Growing crowds and successful stadiums have sparked immense confidence in the sport’s long-term prospects, team officials said. In Portland, the defending champion Timbers have a waiting list for season tickets. Sporting Kansas City averages more than 20,000 fans a game and has had 74 straight sellouts, said Rob Thomson, executive vice president of communication and digital.

“A 50-year lease doesn’t seem crazy at all. In 20 years this league has grown so much,” he said. “We are bullish on our goals for being one of the top leagues in the world.”

So, too, is Phil Rawlins, president and founder of the Orlando City MLS club, which began play in 2015 at the nearby Citrus Bowl. After plans for a 19,000-seat, public-private stadium hit a snag with the state of Florida, Orlando’s attendance of more than 30,000 fans per game prompted Rawlins to change the equation. The team bought the land and is building the 26,000-seat stadium.

“I don’t think there’s a better bet in sports ownership today than soccer,” Rawlins said. “The game is not going to go anywhere and the league is going to get stronger.”

Future maintenance

Minnesota United could make its major league debut as early as spring 2017, although that would mean starting play in another venue.

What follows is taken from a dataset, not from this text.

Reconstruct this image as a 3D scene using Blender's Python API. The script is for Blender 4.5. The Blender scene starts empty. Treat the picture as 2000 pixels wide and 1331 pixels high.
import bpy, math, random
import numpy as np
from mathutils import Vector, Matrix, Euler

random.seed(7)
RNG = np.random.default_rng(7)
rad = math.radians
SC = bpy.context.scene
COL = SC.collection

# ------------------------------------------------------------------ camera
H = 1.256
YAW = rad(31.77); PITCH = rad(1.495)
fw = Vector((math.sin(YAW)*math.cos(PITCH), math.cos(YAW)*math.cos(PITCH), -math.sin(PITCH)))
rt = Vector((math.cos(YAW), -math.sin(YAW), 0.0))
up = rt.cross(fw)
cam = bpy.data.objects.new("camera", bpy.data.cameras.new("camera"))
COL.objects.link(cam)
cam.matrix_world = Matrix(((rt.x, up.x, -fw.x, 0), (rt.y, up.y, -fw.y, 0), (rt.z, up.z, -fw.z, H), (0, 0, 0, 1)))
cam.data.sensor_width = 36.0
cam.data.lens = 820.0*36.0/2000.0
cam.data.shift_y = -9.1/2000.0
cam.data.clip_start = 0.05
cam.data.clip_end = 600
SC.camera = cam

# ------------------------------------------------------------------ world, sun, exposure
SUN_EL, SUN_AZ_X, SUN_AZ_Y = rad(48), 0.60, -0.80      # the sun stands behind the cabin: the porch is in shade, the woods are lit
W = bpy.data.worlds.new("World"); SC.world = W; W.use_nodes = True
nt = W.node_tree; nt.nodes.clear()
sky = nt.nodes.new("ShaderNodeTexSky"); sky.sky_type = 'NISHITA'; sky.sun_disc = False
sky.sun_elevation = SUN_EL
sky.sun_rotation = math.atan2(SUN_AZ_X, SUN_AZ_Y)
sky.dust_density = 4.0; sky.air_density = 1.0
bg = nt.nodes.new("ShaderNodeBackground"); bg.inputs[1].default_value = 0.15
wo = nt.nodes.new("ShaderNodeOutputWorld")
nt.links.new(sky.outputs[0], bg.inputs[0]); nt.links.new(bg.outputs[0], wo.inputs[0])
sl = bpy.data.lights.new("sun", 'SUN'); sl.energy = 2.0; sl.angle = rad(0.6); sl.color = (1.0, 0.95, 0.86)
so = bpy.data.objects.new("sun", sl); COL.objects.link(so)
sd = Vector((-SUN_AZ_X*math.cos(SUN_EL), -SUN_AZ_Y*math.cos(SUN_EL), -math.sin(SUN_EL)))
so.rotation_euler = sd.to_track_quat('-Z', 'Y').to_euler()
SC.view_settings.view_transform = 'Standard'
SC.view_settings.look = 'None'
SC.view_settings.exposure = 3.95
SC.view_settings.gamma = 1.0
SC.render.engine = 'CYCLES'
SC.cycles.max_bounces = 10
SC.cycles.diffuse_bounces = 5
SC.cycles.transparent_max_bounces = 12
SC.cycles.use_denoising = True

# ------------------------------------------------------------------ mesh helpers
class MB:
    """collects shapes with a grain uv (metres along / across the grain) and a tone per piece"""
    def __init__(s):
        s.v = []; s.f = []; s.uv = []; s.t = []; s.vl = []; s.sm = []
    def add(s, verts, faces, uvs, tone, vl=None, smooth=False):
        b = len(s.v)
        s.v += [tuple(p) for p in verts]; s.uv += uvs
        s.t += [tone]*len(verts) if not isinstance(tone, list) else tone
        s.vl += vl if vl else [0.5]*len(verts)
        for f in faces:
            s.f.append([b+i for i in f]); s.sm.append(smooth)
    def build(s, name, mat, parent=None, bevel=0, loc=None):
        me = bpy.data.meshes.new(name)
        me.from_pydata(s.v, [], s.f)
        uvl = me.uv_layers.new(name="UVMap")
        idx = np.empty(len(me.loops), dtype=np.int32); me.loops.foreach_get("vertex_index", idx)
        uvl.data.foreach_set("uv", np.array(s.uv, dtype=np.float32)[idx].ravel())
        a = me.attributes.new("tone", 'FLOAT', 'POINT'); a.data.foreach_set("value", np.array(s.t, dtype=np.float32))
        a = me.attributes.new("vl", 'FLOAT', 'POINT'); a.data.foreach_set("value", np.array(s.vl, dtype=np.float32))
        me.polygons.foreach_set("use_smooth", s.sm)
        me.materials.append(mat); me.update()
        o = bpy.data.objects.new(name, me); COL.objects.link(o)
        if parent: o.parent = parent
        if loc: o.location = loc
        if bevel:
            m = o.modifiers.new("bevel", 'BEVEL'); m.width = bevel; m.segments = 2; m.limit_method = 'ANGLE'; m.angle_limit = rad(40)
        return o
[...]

But United’s entry into MLS is contingent on the team getting a stadium. McGuire has said the stadium deal could fall apart if the Legislature does not continue to grant a property tax exemption. The team is also seeking a tax break on construction materials and a liquor license for the stadium.

If the pieces fall into place, the stadium with about 20,000 seats would open in 2018. Once built, ownership of the building would be turned over to St. Paul. But the city would not have to pay for its upkeep.

“We will be responsible for any ongoing maintenance and improvements, not the city,” McGuire said at the Senate Tax Committee hearing.

In addition to maintenance, the team agreed to develop a capital improvement plan to “guide the future capital needs” of the stadium and the plaza, parking areas and other spaces by the stadium, according to the agreement between the city and the team.

St. Paul City Council Member Jane Prince voted against the stadium deal, in part because she wanted an independent consultant to look through the paperwork for any issues the city might have missed. The majority of the council did not agree.

“Hopefully it was written in a way that we would not have the same thing happen to us that Minneapolis did with Target Center,” Prince said. Minneapolis is paying $74.5 million to overhaul the city-owned building where the Timberwolves play.

“The good news if it doesn’t work is we have site control, we haven’t had to pay for the stadium,” Prince said. “If soccer weren’t to be the sport that we hope it is in 20 or 30 years, we have the option of looking at other uses. But I hope there’s nothing that we didn’t notice in the agreement.”

The stadium is an enormous risk, said Senjem, who is co-sponsoring the Senate bill that would grant the team tax breaks, but he said McGuire and the team — not taxpayers — are responsible.

“It’s a very costly upfront investment that is going to be paid off in what seems like a very, very long-term way,” Senjem said.